Make an exact copy of the listing below.

== == ==

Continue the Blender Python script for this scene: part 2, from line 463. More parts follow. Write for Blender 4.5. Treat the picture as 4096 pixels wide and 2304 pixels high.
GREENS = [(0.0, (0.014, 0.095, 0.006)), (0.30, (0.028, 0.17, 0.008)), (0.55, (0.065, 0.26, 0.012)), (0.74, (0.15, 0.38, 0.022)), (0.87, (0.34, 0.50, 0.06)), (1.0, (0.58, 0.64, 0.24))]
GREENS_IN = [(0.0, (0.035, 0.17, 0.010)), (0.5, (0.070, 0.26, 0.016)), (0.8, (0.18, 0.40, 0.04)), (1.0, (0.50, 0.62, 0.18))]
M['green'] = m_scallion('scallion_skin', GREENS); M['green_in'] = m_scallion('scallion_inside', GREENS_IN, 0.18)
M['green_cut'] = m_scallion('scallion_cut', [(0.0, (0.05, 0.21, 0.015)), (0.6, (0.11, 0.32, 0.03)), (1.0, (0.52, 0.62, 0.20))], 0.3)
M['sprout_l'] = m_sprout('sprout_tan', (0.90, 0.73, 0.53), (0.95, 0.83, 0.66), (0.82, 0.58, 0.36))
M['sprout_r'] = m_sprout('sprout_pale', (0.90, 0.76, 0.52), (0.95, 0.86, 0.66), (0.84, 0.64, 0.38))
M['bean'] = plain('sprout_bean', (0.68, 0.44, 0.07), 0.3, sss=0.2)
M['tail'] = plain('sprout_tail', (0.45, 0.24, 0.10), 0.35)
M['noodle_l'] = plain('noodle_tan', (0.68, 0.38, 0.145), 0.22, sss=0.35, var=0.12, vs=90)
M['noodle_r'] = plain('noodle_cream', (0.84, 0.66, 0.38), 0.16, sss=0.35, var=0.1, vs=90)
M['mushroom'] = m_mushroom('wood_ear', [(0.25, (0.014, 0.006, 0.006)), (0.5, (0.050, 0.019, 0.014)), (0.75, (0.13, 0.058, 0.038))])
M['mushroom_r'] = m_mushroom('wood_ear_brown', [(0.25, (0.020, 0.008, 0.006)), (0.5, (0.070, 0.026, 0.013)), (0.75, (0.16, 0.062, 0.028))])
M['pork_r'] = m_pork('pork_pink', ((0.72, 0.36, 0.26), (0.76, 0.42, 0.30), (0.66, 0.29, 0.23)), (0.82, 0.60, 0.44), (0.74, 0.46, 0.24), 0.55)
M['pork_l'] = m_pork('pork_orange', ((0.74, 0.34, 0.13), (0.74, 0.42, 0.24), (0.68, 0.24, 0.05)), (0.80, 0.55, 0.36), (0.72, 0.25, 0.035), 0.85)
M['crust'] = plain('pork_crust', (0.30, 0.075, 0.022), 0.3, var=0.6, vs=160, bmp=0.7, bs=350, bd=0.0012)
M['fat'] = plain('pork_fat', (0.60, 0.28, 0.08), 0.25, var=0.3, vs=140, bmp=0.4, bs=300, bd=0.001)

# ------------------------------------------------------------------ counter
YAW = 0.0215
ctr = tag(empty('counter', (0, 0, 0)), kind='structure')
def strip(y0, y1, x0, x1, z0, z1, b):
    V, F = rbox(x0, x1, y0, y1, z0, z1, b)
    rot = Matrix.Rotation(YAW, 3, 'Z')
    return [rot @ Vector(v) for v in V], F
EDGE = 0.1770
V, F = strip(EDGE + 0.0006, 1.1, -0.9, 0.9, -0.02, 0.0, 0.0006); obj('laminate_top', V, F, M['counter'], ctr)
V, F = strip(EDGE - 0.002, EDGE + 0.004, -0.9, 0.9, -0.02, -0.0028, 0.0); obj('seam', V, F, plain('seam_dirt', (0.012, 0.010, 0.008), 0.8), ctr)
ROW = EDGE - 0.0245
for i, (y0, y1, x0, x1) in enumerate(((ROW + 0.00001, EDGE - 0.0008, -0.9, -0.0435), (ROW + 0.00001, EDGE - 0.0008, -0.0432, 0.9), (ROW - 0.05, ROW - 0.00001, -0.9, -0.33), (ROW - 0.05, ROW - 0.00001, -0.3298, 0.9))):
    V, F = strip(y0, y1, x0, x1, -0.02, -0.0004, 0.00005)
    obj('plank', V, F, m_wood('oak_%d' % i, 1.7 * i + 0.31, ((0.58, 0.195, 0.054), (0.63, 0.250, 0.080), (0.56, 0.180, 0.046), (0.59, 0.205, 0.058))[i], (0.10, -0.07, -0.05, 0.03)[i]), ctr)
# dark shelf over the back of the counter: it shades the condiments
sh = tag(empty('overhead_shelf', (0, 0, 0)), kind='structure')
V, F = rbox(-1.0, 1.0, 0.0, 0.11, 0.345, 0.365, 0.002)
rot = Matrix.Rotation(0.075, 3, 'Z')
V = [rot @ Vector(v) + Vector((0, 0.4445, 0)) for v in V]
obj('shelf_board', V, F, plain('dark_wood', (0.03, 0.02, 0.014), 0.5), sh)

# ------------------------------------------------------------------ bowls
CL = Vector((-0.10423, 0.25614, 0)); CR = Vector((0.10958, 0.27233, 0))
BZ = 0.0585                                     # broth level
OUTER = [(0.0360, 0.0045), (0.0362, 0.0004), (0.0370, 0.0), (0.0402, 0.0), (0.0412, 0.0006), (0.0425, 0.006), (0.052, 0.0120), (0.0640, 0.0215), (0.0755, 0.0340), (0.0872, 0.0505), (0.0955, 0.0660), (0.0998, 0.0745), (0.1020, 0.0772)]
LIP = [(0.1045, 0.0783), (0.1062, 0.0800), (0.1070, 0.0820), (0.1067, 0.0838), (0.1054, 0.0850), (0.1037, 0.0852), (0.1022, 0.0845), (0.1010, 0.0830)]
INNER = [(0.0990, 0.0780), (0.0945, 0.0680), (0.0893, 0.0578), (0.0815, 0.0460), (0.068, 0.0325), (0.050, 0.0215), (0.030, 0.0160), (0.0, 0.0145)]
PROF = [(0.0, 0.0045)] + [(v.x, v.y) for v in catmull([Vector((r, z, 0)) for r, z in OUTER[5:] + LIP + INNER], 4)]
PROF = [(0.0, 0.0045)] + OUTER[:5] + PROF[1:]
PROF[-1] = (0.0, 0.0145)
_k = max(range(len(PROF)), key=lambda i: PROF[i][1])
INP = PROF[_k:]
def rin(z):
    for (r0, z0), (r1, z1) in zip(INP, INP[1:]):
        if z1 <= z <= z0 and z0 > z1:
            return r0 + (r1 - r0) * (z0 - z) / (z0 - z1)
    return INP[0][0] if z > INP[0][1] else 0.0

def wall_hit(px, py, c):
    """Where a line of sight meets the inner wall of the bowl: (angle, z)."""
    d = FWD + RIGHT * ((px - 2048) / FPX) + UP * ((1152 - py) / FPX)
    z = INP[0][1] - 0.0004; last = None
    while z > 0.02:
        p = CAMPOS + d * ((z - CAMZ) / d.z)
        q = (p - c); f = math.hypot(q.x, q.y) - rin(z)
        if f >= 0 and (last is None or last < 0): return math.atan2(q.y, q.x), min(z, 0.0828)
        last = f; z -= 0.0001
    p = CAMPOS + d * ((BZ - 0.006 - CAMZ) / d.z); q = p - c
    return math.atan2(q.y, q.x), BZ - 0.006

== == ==

• [Exercise answer]:
Continue the Blender Python script for this scene: part 2, from line 463. More parts follow. Write for Blender 4.5. Treat the picture as 4096 pixels wide and 2304 pixels high.
GREENS = [(0.0, (0.014, 0.095, 0.006)), (0.30, (0.028, 0.17, 0.008)), (0.55, (0.065, 0.26, 0.012)), (0.74, (0.15, 0.38, 0.022)), (0.87, (0.34, 0.50, 0.06)), (1.0, (0.58, 0.64, 0.24))]
GREENS_IN = [(0.0, (0.035, 0.17, 0.010)), (0.5, (0.070, 0.26, 0.016)), (0.8, (0.18, 0.40, 0.04)), (1.0, (0.50, 0.62, 0.18))]
M['green'] = m_scallion('scallion_skin', GREENS); M['green_in'] = m_scallion('scallion_inside', GREENS_IN, 0.18)
M['green_cut'] = m_scallion('scallion_cut', [(0.0, (0.05, 0.21, 0.015)), (0.6, (0.11, 0.32, 0.03)), (1.0, (0.52, 0.62, 0.20))], 0.3)
M['sprout_l'] = m_sprout('sprout_tan', (0.90, 0.73, 0.53), (0.95, 0.83, 0.66), (0.82, 0.58, 0.36))
M['sprout_r'] = m_sprout('sprout_pale', (0.90, 0.76, 0.52), (0.95, 0.86, 0.66), (0.84, 0.64, 0.38))
M['bean'] = plain('sprout_bean', (0.68, 0.44, 0.07), 0.3, sss=0.2)
M['tail'] = plain('sprout_tail', (0.45, 0.24, 0.10), 0.35)
M['noodle_l'] = plain('noodle_tan', (0.68, 0.38, 0.145), 0.22, sss=0.35, var=0.12, vs=90)
M['noodle_r'] = plain('noodle_cream', (0.84, 0.66, 0.38), 0.16, sss=0.35, var=0.1, vs=90)
M['mushroom'] = m_mushroom('wood_ear', [(0.25, (0.014, 0.006, 0.006)), (0.5, (0.050, 0.019, 0.014)), (0.75, (0.13, 0.058, 0.038))])
M['mushroom_r'] = m_mushroom('wood_ear_brown', [(0.25, (0.020, 0.008, 0.006)), (0.5, (0.070, 0.026, 0.013)), (0.75, (0.16, 0.062, 0.028))])
M['pork_r'] = m_pork('pork_pink', ((0.72, 0.36, 0.26), (0.76, 0.42, 0.30), (0.66, 0.29, 0.23)), (0.82, 0.60, 0.44), (0.74, 0.46, 0.24), 0.55)
M['pork_l'] = m_pork('pork_orange', ((0.74, 0.34, 0.13), (0.74, 0.42, 0.24), (0.68, 0.24, 0.05)), (0.80, 0.55, 0.36), (0.72, 0.25, 0.035), 0.85)
M['crust'] = plain('pork_crust', (0.30, 0.075, 0.022), 0.3, var=0.6, vs=160, bmp=0.7, bs=350, bd=0.0012)
M['fat'] = plain('pork_fat', (0.60, 0.28, 0.08), 0.25, var=0.3, vs=140, bmp=0.4, bs=300, bd=0.001)

# ------------------------------------------------------------------ counter
YAW = 0.0215
ctr = tag(empty('counter', (0, 0, 0)), kind='structure')
def strip(y0, y1, x0, x1, z0, z1, b):
    V, F = rbox(x0, x1, y0, y1, z0, z1, b)
    rot = Matrix.Rotation(YAW, 3, 'Z')
    return [rot @ Vector(v) for v in V], F
EDGE = 0.1770
V, F = strip(EDGE + 0.0006, 1.1, -0.9, 0.9, -0.02, 0.0, 0.0006); obj('laminate_top', V, F, M['counter'], ctr)
V, F = strip(EDGE - 0.002, EDGE + 0.004, -0.9, 0.9, -0.02, -0.0028, 0.0); obj('seam', V, F, plain('seam_dirt', (0.012, 0.010, 0.008), 0.8), ctr)
ROW = EDGE - 0.0245
for i, (y0, y1, x0, x1) in enumerate(((ROW + 0.00001, EDGE - 0.0008, -0.9, -0.0435), (ROW + 0.00001, EDGE - 0.0008, -0.0432, 0.9), (ROW - 0.05, ROW - 0.00001, -0.9, -0.33), (ROW - 0.05, ROW - 0.00001, -0.3298, 0.9))):
    V, F = strip(y0, y1, x0, x1, -0.02, -0.0004, 0.00005)
    obj('plank', V, F, m_wood('oak_%d' % i, 1.7 * i + 0.31, ((0.58, 0.195, 0.054), (0.63, 0.250, 0.080), (0.56, 0.180, 0.046), (0.59, 0.205, 0.058))[i], (0.10, -0.07, -0.05, 0.03)[i]), ctr)
# dark shelf over the back of the counter: it shades the condiments
sh = tag(empty('overhead_shelf', (0, 0, 0)), kind='structure')
V, F = rbox(-1.0, 1.0, 0.0, 0.11, 0.345, 0.365, 0.002)
rot = Matrix.Rotation(0.075, 3, 'Z')
V = [rot @ Vector(v) + Vector((0, 0.4445, 0)) for v in V]
obj('shelf_board', V, F, plain('dark_wood', (0.03, 0.02, 0.014), 0.5), sh)

# ------------------------------------------------------------------ bowls
CL = Vector((-0.10423, 0.25614, 0)); CR = Vector((0.10958, 0.27233, 0))
BZ = 0.0585                                     # broth level
OUTER = [(0.0360, 0.0045), (0.0362, 0.0004), (0.0370, 0.0), (0.0402, 0.0), (0.0412, 0.0006), (0.0425, 0.006), (0.052, 0.0120), (0.0640, 0.0215), (0.0755, 0.0340), (0.0872, 0.0505), (0.0955, 0.0660), (0.0998, 0.0745), (0.1020, 0.0772)]
LIP = [(0.1045, 0.0783), (0.1062, 0.0800), (0.1070, 0.0820), (0.1067, 0.0838), (0.1054, 0.0850), (0.1037, 0.0852), (0.1022, 0.0845), (0.1010, 0.0830)]
INNER = [(0.0990, 0.0780), (0.0945, 0.0680), (0.0893, 0.0578), (0.0815, 0.0460), (0.068, 0.0325), (0.050, 0.0215), (0.030, 0.0160), (0.0, 0.0145)]
PROF = [(0.0, 0.0045)] + [(v.x, v.y) for v in catmull([Vector((r, z, 0)) for r, z in OUTER[5:] + LIP + INNER], 4)]
PROF = [(0.0, 0.0045)] + OUTER[:5] + PROF[1:]
PROF[-1] = (0.0, 0.0145)
_k = max(range(len(PROF)), key=lambda i: PROF[i][1])
INP = PROF[_k:]
def rin(z):
    for (r0, z0), (r1, z1) in zip(INP, INP[1:]):
        if z1 <= z <= z0 and z0 > z1:
            return r0 + (r1 - r0) * (z0 - z) / (z0 - z1)
    return INP[0][0] if z > INP[0][1] else 0.0

def wall_hit(px, py, c):
    """Where a line of sight meets the inner wall of the bowl: (angle, z)."""
    d = FWD + RIGHT * ((px - 2048) / FPX) + UP * ((1152 - py) / FPX)
    z = INP[0][1] - 0.0004; last = None
    while z > 0.02:
        p = CAMPOS + d * ((z - CAMZ) / d.z)
        q = (p - c); f = math.hypot(q.x, q.y) - rin(z)
        if f >= 0 and (last is None or last < 0): return math.atan2(q.y, q.x), min(z, 0.0828)
        last = f; z -= 0.0001
    p = CAMPOS + d * ((BZ - 0.006 - CAMZ) / d.z); q = p - c
    return math.atan2(q.y, q.x), BZ - 0.006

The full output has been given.